» What this task involves: Will you print the material below without altering a single character?

» Provided data:
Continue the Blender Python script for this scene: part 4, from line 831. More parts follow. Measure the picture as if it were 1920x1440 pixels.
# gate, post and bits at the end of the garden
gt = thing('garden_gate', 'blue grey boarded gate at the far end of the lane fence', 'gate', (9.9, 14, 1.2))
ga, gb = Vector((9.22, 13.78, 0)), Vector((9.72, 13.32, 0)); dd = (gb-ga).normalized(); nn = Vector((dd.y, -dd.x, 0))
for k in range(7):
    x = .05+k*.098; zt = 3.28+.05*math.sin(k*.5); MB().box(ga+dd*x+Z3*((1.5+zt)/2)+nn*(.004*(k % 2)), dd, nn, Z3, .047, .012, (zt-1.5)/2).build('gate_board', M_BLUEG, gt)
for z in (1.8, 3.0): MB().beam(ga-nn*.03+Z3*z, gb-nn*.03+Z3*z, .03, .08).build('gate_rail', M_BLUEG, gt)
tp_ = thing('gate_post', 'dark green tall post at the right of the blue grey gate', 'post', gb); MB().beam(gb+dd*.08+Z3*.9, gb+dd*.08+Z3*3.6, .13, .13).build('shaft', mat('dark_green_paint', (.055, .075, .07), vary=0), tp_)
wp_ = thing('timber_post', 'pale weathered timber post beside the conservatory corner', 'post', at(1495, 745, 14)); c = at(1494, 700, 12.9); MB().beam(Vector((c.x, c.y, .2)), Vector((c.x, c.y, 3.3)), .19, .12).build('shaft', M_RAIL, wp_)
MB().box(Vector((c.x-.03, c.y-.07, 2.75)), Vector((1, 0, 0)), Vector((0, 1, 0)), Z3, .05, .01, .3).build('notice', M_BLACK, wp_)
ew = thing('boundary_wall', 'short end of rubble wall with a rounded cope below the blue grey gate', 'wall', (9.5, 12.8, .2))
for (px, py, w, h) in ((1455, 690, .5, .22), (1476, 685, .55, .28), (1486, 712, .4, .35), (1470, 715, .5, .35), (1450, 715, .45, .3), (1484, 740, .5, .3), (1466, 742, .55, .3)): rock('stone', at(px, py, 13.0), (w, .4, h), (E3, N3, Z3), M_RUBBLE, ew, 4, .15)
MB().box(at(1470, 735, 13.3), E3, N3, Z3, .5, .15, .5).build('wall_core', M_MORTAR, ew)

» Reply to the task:
Continue the Blender Python script for this scene: part 4, from line 831. More parts follow. Measure the picture as if it were 1920x1440 pixels.
# gate, post and bits at the end of the garden
gt = thing('garden_gate', 'blue grey boarded gate at the far end of the lane fence', 'gate', (9.9, 14, 1.2))
ga, gb = Vector((9.22, 13.78, 0)), Vector((9.72, 13.32, 0)); dd = (gb-ga).normalized(); nn = Vector((dd.y, -dd.x, 0))
for k in range(7):
    x = .05+k*.098; zt = 3.28+.05*math.sin(k*.5); MB().box(ga+dd*x+Z3*((1.5+zt)/2)+nn*(.004*(k % 2)), dd, nn, Z3, .047, .012, (zt-1.5)/2).build('gate_board', M_BLUEG, gt)
for z in (1.8, 3.0): MB().beam(ga-nn*.03+Z3*z, gb-nn*.03+Z3*z, .03, .08).build('gate_rail', M_BLUEG, gt)
tp_ = thing('gate_post', 'dark green tall post at the right of the blue grey gate', 'post', gb); MB().beam(gb+dd*.08+Z3*.9, gb+dd*.08+Z3*3.6, .13, .13).build('shaft', mat('dark_green_paint', (.055, .075, .07), vary=0), tp_)
wp_ = thing('timber_post', 'pale weathered timber post beside the conservatory corner', 'post', at(1495, 745, 14)); c = at(1494, 700, 12.9); MB().beam(Vector((c.x, c.y, .2)), Vector((c.x, c.y, 3.3)), .19, .12).build('shaft', M_RAIL, wp_)
MB().box(Vector((c.x-.03, c.y-.07, 2.75)), Vector((1, 0, 0)), Vector((0, 1, 0)), Z3, .05, .01, .3).build('notice', M_BLACK, wp_)
ew = thing('boundary_wall', 'short end of rubble wall with a rounded cope below the blue grey gate', 'wall', (9.5, 12.8, .2))
for (px, py, w, h) in ((1455, 690, .5, .22), (1476, 685, .55, .28), (1486, 712, .4, .35), (1470, 715, .5, .35), (1450, 715, .45, .3), (1484, 740, .5, .3), (1466, 742, .55, .3)): rock('stone', at(px, py, 13.0), (w, .4, h), (E3, N3, Z3), M_RUBBLE, ew, 4, .15)
MB().box(at(1470, 735, 13.3), E3, N3, Z3, .5, .15, .5).build('wall_core', M_MORTAR, ew)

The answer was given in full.